Source excerpt:
⟨

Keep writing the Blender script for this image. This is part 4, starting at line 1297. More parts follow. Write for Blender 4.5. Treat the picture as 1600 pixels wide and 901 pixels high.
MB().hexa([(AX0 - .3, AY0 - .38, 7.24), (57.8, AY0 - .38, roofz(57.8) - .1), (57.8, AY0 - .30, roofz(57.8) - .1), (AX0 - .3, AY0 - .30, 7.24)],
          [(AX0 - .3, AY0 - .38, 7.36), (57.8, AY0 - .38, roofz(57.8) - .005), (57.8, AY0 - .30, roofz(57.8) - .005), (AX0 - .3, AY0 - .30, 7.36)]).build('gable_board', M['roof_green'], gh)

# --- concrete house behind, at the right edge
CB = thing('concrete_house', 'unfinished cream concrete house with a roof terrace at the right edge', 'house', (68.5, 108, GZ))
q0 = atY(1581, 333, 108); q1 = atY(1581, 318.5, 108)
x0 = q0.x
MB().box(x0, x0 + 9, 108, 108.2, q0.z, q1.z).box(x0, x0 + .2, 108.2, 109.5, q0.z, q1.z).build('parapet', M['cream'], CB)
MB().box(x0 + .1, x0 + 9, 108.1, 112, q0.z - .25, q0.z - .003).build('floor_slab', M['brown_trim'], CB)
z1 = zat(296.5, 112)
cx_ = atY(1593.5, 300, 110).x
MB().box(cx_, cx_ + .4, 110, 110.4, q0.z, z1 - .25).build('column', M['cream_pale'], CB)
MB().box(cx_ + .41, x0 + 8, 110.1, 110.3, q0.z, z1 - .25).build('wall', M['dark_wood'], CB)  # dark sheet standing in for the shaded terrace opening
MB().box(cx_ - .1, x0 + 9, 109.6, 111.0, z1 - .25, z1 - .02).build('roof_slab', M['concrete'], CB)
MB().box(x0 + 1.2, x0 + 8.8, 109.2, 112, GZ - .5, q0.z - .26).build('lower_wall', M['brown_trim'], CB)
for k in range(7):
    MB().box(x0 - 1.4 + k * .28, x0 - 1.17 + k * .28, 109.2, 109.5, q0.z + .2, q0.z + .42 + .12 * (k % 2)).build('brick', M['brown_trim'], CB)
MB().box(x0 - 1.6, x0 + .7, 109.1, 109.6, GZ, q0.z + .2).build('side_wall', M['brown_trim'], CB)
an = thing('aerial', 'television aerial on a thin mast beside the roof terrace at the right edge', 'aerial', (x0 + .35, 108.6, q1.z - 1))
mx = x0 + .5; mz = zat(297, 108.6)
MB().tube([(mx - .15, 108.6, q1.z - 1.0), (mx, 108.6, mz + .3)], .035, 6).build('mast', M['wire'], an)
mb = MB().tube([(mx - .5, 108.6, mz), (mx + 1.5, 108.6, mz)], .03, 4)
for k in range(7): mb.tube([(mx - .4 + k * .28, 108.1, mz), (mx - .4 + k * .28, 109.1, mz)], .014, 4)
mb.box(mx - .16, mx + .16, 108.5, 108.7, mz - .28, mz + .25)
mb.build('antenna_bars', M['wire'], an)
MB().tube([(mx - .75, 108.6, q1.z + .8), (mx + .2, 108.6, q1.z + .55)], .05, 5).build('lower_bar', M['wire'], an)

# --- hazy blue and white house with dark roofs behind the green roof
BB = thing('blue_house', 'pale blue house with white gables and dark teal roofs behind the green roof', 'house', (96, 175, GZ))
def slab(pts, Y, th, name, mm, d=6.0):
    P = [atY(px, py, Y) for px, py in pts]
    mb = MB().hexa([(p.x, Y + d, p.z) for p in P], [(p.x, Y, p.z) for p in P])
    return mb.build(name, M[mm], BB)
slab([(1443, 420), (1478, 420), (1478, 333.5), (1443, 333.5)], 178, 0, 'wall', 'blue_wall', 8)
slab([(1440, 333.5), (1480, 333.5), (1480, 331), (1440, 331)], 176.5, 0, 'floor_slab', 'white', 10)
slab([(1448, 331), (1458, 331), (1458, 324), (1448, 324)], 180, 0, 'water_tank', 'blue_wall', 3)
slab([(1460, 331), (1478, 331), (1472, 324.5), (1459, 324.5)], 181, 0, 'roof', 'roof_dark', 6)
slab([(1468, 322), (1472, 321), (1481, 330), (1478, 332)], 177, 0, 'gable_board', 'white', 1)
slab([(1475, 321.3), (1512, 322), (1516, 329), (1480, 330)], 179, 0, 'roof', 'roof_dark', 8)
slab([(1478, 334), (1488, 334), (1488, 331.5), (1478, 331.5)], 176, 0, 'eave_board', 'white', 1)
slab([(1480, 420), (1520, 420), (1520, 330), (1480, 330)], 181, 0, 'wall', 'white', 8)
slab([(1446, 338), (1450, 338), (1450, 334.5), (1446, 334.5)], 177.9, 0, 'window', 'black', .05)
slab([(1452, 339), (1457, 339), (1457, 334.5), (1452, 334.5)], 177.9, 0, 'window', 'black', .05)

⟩

Retype the material above, line by line, exactly.

Keep writing the Blender script for this image. This is part 4, starting at line 1297. More parts follow. Write for Blender 4.5. Treat the picture as 1600 pixels wide and 901 pixels high.
MB().hexa([(AX0 - .3, AY0 - .38, 7.24), (57.8, AY0 - .38, roofz(57.8) - .1), (57.8, AY0 - .30, roofz(57.8) - .1), (AX0 - .3, AY0 - .30, 7.24)],
          [(AX0 - .3, AY0 - .38, 7.36), (57.8, AY0 - .38, roofz(57.8) - .005), (57.8, AY0 - .30, roofz(57.8) - .005), (AX0 - .3, AY0 - .30, 7.36)]).build('gable_board', M['roof_green'], gh)

# --- concrete house behind, at the right edge
CB = thing('concrete_house', 'unfinished cream concrete house with a roof terrace at the right edge', 'house', (68.5, 108, GZ))
q0 = atY(1581, 333, 108); q1 = atY(1581, 318.5, 108)
x0 = q0.x
MB().box(x0, x0 + 9, 108, 108.2, q0.z, q1.z).box(x0, x0 + .2, 108.2, 109.5, q0.z, q1.z).build('parapet', M['cream'], CB)
MB().box(x0 + .1, x0 + 9, 108.1, 112, q0.z - .25, q0.z - .003).build('floor_slab', M['brown_trim'], CB)
z1 = zat(296.5, 112)
cx_ = atY(1593.5, 300, 110).x
MB().box(cx_, cx_ + .4, 110, 110.4, q0.z, z1 - .25).build('column', M['cream_pale'], CB)
MB().box(cx_ + .41, x0 + 8, 110.1, 110.3, q0.z, z1 - .25).build('wall', M['dark_wood'], CB)  # dark sheet standing in for the shaded terrace opening
MB().box(cx_ - .1, x0 + 9, 109.6, 111.0, z1 - .25, z1 - .02).build('roof_slab', M['concrete'], CB)
MB().box(x0 + 1.2, x0 + 8.8, 109.2, 112, GZ - .5, q0.z - .26).build('lower_wall', M['brown_trim'], CB)
for k in range(7):
    MB().box(x0 - 1.4 + k * .28, x0 - 1.17 + k * .28, 109.2, 109.5, q0.z + .2, q0.z + .42 + .12 * (k % 2)).build('brick', M['brown_trim'], CB)
MB().box(x0 - 1.6, x0 + .7, 109.1, 109.6, GZ, q0.z + .2).build('side_wall', M['brown_trim'], CB)
an = thing('aerial', 'television aerial on a thin mast beside the roof terrace at the right edge', 'aerial', (x0 + .35, 108.6, q1.z - 1))
mx = x0 + .5; mz = zat(297, 108.6)
MB().tube([(mx - .15, 108.6, q1.z - 1.0), (mx, 108.6, mz + .3)], .035, 6).build('mast', M['wire'], an)
mb = MB().tube([(mx - .5, 108.6, mz), (mx + 1.5, 108.6, mz)], .03, 4)
for k in range(7): mb.tube([(mx - .4 + k * .28, 108.1, mz), (mx - .4 + k * .28, 109.1, mz)], .014, 4)
mb.box(mx - .16, mx + .16, 108.5, 108.7, mz - .28, mz + .25)
mb.build('antenna_bars', M['wire'], an)
MB().tube([(mx - .75, 108.6, q1.z + .8), (mx + .2, 108.6, q1.z + .55)], .05, 5).build('lower_bar', M['wire'], an)

# --- hazy blue and white house with dark roofs behind the green roof
BB = thing('blue_house', 'pale blue house with white gables and dark teal roofs behind the green roof', 'house', (96, 175, GZ))
def slab(pts, Y, th, name, mm, d=6.0):
    P = [atY(px, py, Y) for px, py in pts]
    mb = MB().hexa([(p.x, Y + d, p.z) for p in P], [(p.x, Y, p.z) for p in P])
    return mb.build(name, M[mm], BB)
slab([(1443, 420), (1478, 420), (1478, 333.5), (1443, 333.5)], 178, 0, 'wall', 'blue_wall', 8)
slab([(1440, 333.5), (1480, 333.5), (1480, 331), (1440, 331)], 176.5, 0, 'floor_slab', 'white', 10)
slab([(1448, 331), (1458, 331), (1458, 324), (1448, 324)], 180, 0, 'water_tank', 'blue_wall', 3)
slab([(1460, 331), (1478, 331), (1472, 324.5), (1459, 324.5)], 181, 0, 'roof', 'roof_dark', 6)
slab([(1468, 322), (1472, 321), (1481, 330), (1478, 332)], 177, 0, 'gable_board', 'white', 1)
slab([(1475, 321.3), (1512, 322), (1516, 329), (1480, 330)], 179, 0, 'roof', 'roof_dark', 8)
slab([(1478, 334), (1488, 334), (1488, 331.5), (1478, 331.5)], 176, 0, 'eave_board', 'white', 1)
slab([(1480, 420), (1520, 420), (1520, 330), (1480, 330)], 181, 0, 'wall', 'white', 8)
slab([(1446, 338), (1450, 338), (1450, 334.5), (1446, 334.5)], 177.9, 0, 'window', 'black', .05)
slab([(1452, 339), (1457, 339), (1457, 334.5), (1452, 334.5)], 177.9, 0, 'window', 'black', .05)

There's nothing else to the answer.